Reporter: Ratih Waseso | Editor: Noverius Laoli
KONTAN.CO.ID - JAKARTA. Konfederasi Serikat Pekerja Indonesia (KSPI) menyampaikan ada setidaknya 32 federasi dan konfederasi di Indonesia telah memutuskan akan melaksanakan unjuk rasa serempak secara nasional atau mogok nasional.
Presiden Konfederasi Serikat Pekerja Indonesia (KSPI) Said Iqbal menjelaskan, mogok nasional dilakukan sesuai dengan UU No 9 Tahun 1998 tentang Kemerdekaan Menyampaikan Pendapat di Muka Umum dan UU No 21 Tahun 2000 khususnya Pasal 4 yang menyebutkan, fungsi serikat pekerja salah satunya adalah merencanakan dan melaksanakan pemogokan.
“Selain itu, dasar hukum mogok nasional yang akan kami lakukan adalah UU No 39 Tahun 1999 tentang HAM dan UU No 12 tahun 2005 tentang Pengesahan Kovenan Internasional tentang Hak-Hak Sipil dan Politik,” ujar Said Iqbal dalam keterangan pers yang diterima kontan.co.id pada Minggu (4/10).
Menyikapi rencana pemerintah dan DPR dimana akan mengesahkan RUU Cipta Kerja dalam sidang paripurna DPR RI, maka KSPI dan buruh indonesia beserta 32 Federasi serikat buruh lainnya menyatakan Menolak Omnibus Law RUU Cipta Kerja dan akan Mogok Nasional pada tanggal 6-8 Oktober 2020 sesuai mekanisme UU No 9 tahun 1998 tentang kemerdekaan menyampaikan pendapat di muka umum dengan Tolak Omnibus Law RUU Cipta Kerja.
Baca Juga: Kadin dan Apindo merespons rencana mogok kerja tolak RUU Cipta Kerja
Said Iqbal menambahkan, dasar hukum lainnya untuk mogok nasional ini adalah UU no 21/2000 utamanya pada pasal 4.
Selain itu juga dipakai UU tentang HAM dan UU tentang hak sipil dan politik masyarakat.
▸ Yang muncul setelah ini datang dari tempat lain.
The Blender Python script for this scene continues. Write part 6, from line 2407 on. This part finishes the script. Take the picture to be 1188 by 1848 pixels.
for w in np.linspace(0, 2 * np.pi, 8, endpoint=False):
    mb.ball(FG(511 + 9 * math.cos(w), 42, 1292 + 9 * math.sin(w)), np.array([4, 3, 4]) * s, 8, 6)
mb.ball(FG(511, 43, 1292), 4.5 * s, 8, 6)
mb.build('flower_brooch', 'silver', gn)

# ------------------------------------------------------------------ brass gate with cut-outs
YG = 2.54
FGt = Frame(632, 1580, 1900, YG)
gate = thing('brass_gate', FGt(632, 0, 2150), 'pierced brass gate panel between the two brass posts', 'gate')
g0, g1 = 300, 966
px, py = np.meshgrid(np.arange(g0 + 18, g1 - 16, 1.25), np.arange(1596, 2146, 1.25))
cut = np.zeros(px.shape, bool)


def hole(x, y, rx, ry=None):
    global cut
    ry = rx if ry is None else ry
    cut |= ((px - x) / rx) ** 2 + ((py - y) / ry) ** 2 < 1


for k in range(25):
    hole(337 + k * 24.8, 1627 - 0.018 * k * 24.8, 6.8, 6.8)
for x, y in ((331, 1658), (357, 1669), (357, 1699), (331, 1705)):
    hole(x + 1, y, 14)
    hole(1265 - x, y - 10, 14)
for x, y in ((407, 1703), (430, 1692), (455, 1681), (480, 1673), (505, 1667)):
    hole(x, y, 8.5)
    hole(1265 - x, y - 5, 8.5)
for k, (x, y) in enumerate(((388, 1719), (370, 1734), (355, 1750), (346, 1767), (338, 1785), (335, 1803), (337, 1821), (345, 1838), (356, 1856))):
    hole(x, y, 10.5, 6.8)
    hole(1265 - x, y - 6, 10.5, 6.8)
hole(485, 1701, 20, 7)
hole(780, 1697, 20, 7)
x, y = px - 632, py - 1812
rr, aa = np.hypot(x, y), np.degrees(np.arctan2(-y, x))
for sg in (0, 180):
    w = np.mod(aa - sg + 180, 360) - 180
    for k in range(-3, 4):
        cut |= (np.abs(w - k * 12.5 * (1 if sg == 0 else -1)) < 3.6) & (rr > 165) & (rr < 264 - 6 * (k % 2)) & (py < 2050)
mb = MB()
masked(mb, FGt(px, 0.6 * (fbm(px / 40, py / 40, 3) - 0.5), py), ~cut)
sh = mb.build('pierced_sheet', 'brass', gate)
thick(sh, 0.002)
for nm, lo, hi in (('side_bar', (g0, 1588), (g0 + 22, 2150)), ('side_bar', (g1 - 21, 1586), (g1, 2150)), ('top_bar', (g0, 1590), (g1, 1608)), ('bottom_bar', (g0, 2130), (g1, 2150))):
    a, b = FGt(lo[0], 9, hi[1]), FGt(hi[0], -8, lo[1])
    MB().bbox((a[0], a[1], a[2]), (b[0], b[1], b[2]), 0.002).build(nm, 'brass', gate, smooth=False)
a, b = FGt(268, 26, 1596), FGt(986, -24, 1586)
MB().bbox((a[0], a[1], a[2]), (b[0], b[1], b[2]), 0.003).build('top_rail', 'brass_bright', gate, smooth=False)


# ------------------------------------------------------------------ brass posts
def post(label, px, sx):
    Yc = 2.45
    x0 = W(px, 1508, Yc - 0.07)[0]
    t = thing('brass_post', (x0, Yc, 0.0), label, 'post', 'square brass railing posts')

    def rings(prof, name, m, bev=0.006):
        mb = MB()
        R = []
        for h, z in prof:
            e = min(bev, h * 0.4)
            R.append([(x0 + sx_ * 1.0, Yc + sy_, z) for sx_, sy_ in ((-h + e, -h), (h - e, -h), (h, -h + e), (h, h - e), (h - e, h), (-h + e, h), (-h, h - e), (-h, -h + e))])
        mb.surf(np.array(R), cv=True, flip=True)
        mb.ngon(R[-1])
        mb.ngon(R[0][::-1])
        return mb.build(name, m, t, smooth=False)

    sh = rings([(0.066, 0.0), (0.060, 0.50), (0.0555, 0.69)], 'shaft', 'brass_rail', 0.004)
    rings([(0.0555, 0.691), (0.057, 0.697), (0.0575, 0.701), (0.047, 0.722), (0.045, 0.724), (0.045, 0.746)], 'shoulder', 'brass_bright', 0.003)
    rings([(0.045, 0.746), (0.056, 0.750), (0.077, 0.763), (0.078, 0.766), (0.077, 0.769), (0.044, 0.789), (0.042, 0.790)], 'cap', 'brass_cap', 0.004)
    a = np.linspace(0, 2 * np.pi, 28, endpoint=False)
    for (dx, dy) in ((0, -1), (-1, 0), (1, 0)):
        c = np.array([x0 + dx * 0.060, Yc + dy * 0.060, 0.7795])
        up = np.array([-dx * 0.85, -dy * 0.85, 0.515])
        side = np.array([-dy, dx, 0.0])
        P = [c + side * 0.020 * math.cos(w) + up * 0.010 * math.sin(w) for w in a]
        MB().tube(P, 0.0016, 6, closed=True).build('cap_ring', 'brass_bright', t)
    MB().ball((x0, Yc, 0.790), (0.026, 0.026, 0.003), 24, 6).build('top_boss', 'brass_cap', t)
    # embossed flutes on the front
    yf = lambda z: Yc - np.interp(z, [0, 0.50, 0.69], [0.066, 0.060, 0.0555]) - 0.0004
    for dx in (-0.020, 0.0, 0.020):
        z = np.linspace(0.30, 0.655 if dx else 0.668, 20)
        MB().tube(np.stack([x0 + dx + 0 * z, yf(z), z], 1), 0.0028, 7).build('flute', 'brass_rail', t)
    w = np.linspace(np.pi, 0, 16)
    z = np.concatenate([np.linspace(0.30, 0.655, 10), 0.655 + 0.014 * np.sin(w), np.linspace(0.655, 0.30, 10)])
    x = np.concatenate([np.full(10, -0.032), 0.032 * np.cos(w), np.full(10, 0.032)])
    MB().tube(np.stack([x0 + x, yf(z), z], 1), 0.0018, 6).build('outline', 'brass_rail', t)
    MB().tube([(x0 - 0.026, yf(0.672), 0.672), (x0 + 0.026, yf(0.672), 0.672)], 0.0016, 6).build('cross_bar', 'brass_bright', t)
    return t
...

Mogok Nasional nanti diklaim akan diikuti sekitar 2 juta buruh. Bahkan diungkap Said Iqbal, rencananya diikuti 5 juta buruh di 25 provinsi dan hampir 10.000 perusahaan dari berbagai sektor industri di seluruh indonesia, seperti industri kimia, energi, tekstil, sepatu, otomotip, baja, elektronik, farmasi, dan lainnya.
“Dari 10 isu yang disepakati oleh pemerintah dan DPR, KSPI mencermati, katanya tiga isu yaitu PHK, sanksi pidana bagi pengusaha dan TKA dikembalikan sesuai dengan isi UU 13/2003,” kata Said Iqbal.
Adapun, terhadap tujuh hal lainnya buruh Indonesia menolak keras dan tidak menyetujui hasil kesepakatan tersebut. Ketujuh isi yang telah disepakati pemerintah bersama DPR yang ditolak oleh buruh adalah:
Pertama, UMK bersyarat dan Upah Minimum Sektoral Kabupaten/Kota (UMSK) dihapus. Said Iqbal menegaskan bahwa buruh menolak keras kesepakatan ini, lantaran UMK tidak perlu bersyarat dan UMSK harus tetap ada. Dimana UMK tiap kabupaten/kota berbeda nilainya.
Said Iqbal juga menjelaskan bahwa tidak benar jika UMK di Indonesia lebih mahal dari negara ASEAN lainnya. Hal itu lantaran jika diambil rata-rata nilai UMK secara nasional, justru UMK di Indonesia disebutnya jauh lebih kecil dari upah minimum di Vietnam.
Baca Juga: Buruh mau gelar mogok nasional, Apindo: Perusahaan diimbau beri edukasi ke pekerja
UMSK ditegasksn harus tetap ada, dimana jalan tengahnya ialah penetapan nilai kenaikan dan jenis industri yang mendapatkan UMSK dilakukan di tingkat nasional untuk beberapa daerah dan jenis industri tertentu saja.
Jadi UMSK tidak lagi diputuskan di tingkat daerah dan tidak semua industri mendapatkan UMSK, agar ada fairness.